GIVEN INSTRUCTION
Using the records below, copy exactly the part that opens with the line holding "Model this scene" and closes with the line holding "return tuple(s2l(int(h[i:i +", minus the pictures.

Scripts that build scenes
_ _ _
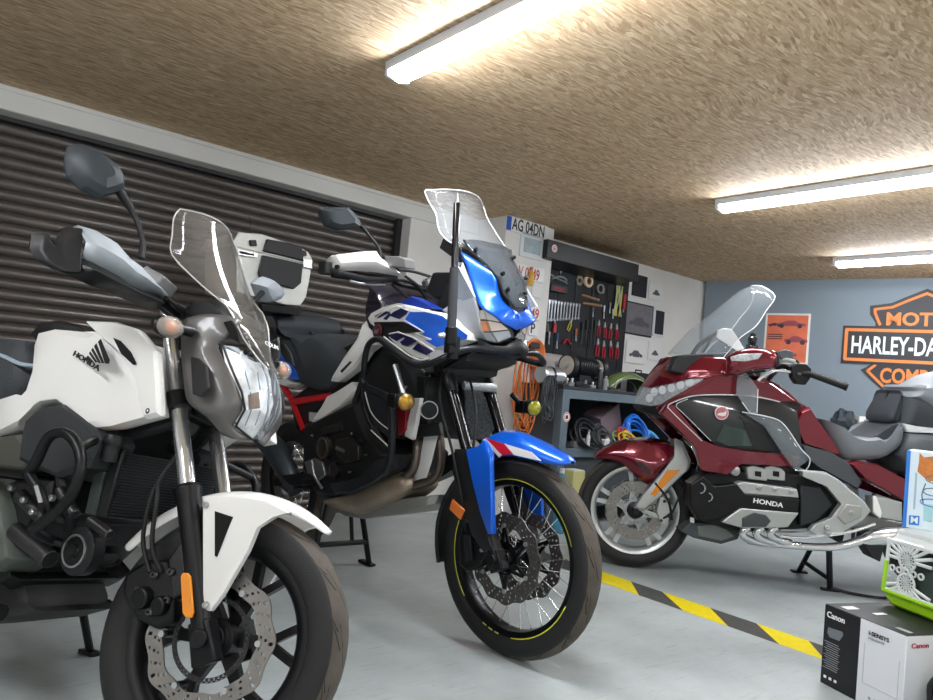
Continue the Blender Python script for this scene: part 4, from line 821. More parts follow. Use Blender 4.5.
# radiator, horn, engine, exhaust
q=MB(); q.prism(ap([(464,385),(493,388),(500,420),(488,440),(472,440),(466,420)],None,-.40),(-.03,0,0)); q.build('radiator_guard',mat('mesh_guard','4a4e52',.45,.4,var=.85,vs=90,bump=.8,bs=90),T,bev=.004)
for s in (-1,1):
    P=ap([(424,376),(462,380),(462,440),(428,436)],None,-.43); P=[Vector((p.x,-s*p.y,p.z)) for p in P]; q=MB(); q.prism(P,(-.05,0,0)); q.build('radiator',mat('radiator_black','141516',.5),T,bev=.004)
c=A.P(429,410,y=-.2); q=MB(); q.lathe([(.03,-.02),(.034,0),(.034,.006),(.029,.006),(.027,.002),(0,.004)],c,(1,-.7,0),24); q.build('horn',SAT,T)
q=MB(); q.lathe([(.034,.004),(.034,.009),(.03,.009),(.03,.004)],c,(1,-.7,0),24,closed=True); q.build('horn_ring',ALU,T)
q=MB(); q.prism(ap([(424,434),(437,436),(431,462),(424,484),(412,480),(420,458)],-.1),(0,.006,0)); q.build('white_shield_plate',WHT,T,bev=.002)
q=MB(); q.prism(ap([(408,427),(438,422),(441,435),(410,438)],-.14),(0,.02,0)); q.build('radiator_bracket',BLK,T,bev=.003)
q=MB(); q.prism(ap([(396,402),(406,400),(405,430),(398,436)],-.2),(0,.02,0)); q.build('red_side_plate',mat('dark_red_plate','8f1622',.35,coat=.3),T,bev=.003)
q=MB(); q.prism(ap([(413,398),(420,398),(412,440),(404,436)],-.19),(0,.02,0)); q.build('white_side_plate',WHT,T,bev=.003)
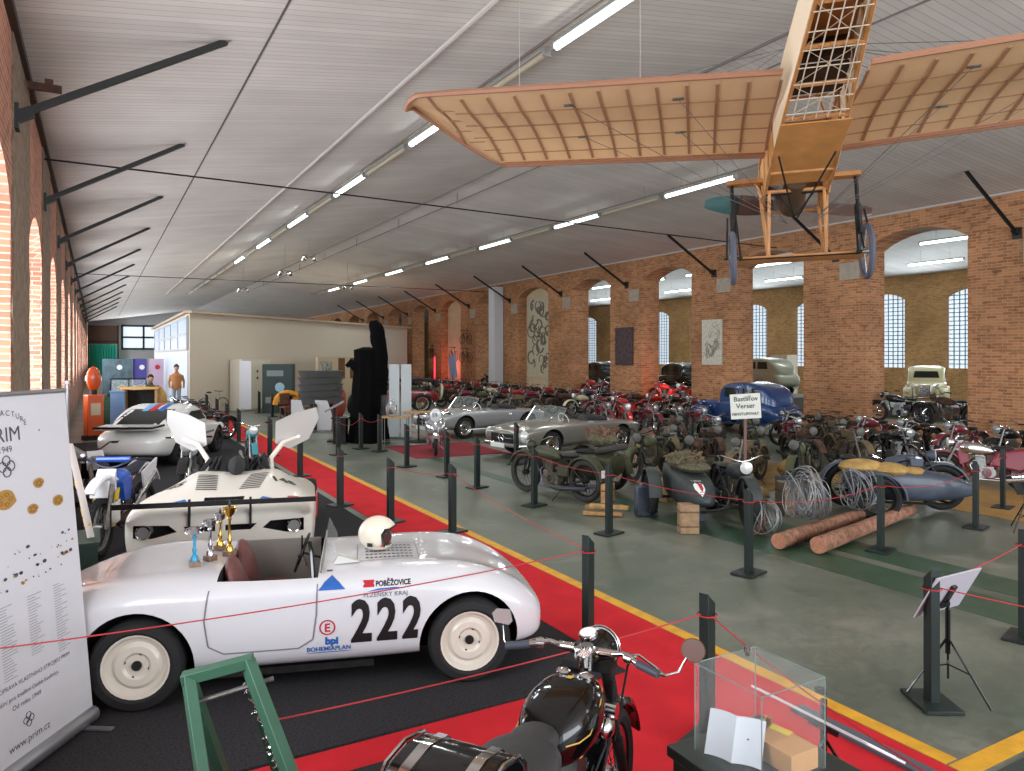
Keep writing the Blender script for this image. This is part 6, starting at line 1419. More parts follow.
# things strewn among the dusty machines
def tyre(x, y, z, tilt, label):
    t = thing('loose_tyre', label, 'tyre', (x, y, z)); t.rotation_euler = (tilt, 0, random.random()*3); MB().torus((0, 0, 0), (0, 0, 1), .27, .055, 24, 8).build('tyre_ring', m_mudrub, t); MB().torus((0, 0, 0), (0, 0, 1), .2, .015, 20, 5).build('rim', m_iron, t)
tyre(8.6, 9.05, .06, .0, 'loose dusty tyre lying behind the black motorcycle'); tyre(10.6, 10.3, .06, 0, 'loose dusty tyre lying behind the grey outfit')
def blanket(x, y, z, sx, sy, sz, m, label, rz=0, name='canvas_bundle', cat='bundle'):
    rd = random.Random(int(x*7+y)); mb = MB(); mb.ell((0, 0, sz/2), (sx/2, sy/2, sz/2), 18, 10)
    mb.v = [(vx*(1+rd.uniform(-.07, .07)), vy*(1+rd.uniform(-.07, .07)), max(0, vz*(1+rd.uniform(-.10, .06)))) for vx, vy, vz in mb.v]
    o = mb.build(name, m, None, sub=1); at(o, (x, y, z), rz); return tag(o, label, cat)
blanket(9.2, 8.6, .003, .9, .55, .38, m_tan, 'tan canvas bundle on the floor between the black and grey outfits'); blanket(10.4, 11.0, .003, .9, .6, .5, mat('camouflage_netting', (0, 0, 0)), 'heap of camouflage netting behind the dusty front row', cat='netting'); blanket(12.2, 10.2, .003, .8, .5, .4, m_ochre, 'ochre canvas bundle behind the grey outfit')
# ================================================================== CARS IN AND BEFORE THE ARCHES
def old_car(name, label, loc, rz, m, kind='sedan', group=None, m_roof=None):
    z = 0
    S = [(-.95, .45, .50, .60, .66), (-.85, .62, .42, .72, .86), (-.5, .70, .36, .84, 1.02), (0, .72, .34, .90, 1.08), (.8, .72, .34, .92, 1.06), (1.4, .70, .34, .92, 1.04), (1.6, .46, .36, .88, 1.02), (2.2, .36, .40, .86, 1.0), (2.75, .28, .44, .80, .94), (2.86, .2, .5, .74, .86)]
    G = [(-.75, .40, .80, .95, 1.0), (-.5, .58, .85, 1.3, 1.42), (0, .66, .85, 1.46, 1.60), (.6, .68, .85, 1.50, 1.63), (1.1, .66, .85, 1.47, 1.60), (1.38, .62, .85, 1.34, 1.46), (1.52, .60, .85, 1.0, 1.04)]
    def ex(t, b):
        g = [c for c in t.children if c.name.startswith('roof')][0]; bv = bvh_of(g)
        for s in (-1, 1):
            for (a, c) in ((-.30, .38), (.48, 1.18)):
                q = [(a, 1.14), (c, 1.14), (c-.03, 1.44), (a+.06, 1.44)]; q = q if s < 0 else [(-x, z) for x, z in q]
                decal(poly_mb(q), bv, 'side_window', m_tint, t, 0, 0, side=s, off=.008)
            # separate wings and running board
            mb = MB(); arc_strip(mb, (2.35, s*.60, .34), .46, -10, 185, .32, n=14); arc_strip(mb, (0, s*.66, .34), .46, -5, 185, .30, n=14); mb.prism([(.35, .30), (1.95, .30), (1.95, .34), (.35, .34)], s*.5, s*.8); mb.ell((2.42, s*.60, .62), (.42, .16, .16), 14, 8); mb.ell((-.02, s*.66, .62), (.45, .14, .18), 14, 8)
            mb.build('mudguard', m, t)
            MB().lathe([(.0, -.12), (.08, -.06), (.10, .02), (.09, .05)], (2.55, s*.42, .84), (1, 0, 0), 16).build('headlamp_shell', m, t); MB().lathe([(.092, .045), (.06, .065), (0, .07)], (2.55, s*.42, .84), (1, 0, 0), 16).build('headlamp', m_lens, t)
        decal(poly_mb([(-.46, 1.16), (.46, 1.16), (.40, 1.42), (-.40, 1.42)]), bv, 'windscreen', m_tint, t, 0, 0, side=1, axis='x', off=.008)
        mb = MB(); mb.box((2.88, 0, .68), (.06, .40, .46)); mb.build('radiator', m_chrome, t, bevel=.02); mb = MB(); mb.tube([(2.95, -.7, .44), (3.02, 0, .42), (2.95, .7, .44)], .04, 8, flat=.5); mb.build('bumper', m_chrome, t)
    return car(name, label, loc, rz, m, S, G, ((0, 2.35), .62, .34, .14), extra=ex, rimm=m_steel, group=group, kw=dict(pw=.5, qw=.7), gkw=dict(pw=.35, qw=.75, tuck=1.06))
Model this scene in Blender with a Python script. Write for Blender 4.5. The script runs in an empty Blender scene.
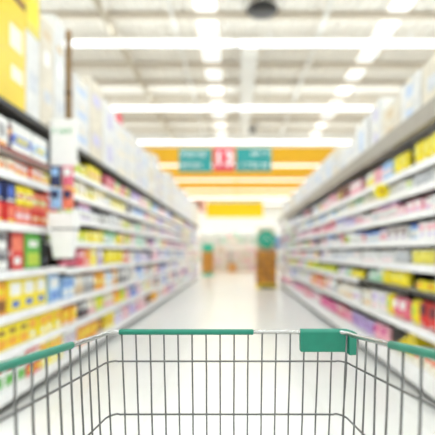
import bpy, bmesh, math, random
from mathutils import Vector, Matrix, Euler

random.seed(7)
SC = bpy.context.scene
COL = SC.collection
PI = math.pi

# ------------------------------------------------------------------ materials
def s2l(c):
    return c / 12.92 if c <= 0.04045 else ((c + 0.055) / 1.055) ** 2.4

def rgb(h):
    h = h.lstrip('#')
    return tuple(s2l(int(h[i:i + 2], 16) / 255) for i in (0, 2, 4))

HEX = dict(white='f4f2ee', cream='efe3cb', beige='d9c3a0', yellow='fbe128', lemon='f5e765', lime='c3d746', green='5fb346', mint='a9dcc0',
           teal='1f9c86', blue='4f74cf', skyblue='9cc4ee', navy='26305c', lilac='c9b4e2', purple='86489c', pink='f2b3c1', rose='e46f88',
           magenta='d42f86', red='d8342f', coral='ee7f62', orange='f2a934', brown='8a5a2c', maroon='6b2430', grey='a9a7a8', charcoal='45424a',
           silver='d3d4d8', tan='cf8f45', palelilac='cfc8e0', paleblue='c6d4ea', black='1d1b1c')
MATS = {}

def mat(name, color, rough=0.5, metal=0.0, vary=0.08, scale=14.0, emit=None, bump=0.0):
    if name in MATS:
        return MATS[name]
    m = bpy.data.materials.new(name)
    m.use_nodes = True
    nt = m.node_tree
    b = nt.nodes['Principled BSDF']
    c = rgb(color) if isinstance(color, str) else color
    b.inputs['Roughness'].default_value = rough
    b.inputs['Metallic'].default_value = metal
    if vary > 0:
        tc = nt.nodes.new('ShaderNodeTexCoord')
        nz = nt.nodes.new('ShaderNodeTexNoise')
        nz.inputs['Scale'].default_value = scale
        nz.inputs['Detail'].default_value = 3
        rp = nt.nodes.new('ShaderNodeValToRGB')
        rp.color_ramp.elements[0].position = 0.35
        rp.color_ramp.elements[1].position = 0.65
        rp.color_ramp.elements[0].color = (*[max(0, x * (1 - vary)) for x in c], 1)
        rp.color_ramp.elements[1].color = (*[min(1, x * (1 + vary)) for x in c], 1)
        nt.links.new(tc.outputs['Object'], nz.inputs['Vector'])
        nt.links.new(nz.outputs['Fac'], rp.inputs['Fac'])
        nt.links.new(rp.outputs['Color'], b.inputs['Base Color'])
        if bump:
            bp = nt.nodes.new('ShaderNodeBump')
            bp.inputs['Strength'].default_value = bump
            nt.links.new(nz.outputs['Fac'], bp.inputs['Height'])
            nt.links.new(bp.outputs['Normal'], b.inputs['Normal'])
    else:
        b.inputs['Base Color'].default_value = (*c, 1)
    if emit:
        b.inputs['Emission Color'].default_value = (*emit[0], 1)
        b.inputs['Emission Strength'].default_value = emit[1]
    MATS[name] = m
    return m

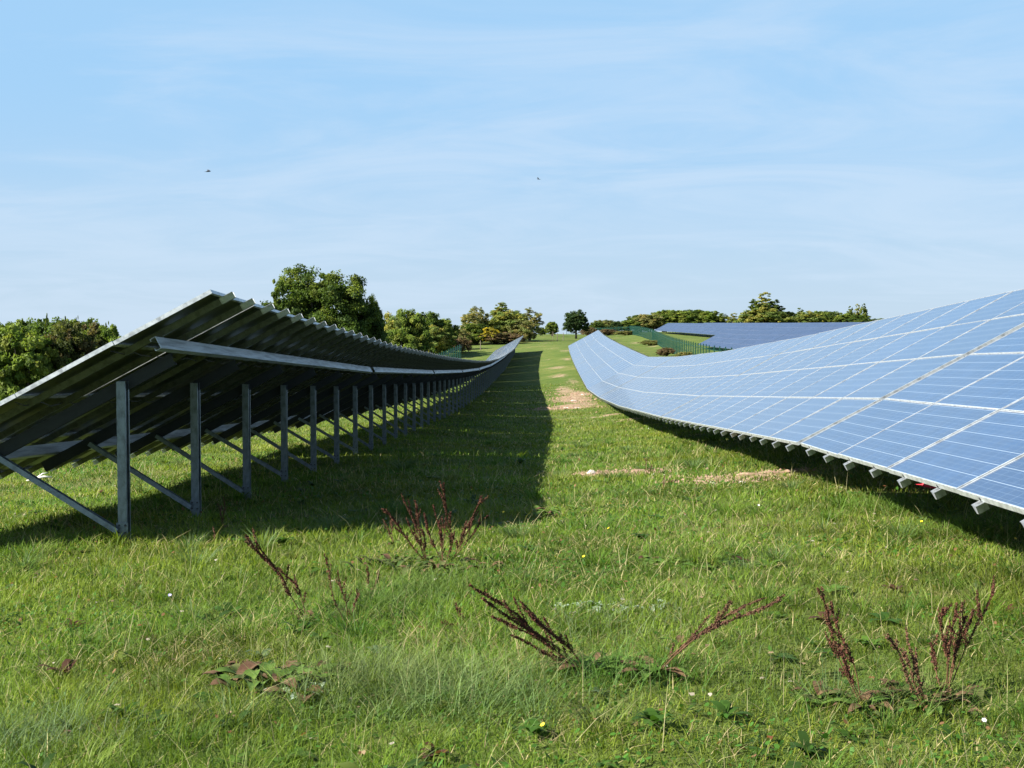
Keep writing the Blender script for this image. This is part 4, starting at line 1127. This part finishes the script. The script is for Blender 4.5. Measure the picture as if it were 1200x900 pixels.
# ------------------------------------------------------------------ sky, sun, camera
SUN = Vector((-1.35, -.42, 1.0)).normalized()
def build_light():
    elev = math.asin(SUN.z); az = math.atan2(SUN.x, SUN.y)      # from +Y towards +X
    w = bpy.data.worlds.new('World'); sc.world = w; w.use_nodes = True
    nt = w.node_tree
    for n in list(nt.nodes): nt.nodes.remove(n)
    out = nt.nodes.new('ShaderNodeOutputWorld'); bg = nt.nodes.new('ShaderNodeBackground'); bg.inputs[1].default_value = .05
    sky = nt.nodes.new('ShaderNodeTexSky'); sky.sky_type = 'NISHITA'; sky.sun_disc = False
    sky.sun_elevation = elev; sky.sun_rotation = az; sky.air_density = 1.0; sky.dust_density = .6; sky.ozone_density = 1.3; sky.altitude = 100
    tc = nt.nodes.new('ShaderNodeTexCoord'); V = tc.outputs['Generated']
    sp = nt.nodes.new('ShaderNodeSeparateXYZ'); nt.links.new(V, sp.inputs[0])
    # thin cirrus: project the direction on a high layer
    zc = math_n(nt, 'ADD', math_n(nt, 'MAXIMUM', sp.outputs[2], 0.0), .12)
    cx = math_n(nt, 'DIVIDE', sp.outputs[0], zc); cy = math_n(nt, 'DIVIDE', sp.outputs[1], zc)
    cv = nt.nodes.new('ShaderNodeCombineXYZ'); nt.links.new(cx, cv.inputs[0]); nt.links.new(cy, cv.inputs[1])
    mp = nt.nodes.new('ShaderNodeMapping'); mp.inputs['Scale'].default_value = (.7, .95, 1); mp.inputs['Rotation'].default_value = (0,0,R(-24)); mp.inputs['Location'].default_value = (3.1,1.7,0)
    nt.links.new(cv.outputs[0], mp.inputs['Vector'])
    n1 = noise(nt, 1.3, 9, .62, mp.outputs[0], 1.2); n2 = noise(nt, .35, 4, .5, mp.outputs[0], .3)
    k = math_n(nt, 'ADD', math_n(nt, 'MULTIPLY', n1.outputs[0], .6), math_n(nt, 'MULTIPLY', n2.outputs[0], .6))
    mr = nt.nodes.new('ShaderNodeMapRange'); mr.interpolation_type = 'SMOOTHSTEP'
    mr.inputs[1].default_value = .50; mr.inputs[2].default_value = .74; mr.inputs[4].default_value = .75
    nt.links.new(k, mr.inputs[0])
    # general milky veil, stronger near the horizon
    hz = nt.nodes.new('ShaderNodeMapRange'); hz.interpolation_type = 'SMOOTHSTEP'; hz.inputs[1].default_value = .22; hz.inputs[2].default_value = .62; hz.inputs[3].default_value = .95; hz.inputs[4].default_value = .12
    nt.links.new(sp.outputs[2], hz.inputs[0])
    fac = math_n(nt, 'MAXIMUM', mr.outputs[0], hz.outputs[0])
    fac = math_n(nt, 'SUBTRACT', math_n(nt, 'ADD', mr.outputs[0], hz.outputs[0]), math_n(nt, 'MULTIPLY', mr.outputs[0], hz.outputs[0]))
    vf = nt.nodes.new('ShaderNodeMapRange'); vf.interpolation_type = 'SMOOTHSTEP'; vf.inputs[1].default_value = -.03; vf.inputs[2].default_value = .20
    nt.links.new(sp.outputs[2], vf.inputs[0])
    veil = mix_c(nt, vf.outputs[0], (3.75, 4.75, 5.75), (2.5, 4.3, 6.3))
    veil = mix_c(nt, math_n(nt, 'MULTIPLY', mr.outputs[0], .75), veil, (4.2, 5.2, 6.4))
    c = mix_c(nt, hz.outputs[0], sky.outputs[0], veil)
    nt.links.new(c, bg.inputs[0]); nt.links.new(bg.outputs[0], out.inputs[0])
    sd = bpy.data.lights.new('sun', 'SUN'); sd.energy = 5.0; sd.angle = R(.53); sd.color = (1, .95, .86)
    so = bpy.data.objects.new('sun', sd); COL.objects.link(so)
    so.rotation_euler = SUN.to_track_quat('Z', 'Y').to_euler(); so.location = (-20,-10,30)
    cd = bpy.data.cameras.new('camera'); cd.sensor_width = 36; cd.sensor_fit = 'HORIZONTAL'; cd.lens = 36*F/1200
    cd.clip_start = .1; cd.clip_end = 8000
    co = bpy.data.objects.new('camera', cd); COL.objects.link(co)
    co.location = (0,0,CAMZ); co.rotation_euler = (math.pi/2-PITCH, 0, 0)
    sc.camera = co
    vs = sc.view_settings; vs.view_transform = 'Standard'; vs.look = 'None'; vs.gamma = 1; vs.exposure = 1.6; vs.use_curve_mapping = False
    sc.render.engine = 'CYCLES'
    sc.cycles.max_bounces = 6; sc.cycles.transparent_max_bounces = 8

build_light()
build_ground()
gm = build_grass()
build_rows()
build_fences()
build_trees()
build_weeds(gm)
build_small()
_ _ _
RESULT FOR THIS TASK
Model this scene in Blender with a Python script. Write for Blender 4.5. The script runs in an empty Blender scene.
import bpy, bmesh, math, random
from mathutils import Vector, Matrix, Euler

random.seed(7)
SC = bpy.context.scene
COL = SC.collection
PI = math.pi

# ------------------------------------------------------------------ materials
def s2l(c):
    return c / 12.92 if c <= 0.04045 else ((c + 0.055) / 1.055) ** 2.4

def rgb(h):
    h = h.lstrip('#')
    return tuple(s2l(int(h[i:i + 2], 16) / 255) for i in (0, 2, 4))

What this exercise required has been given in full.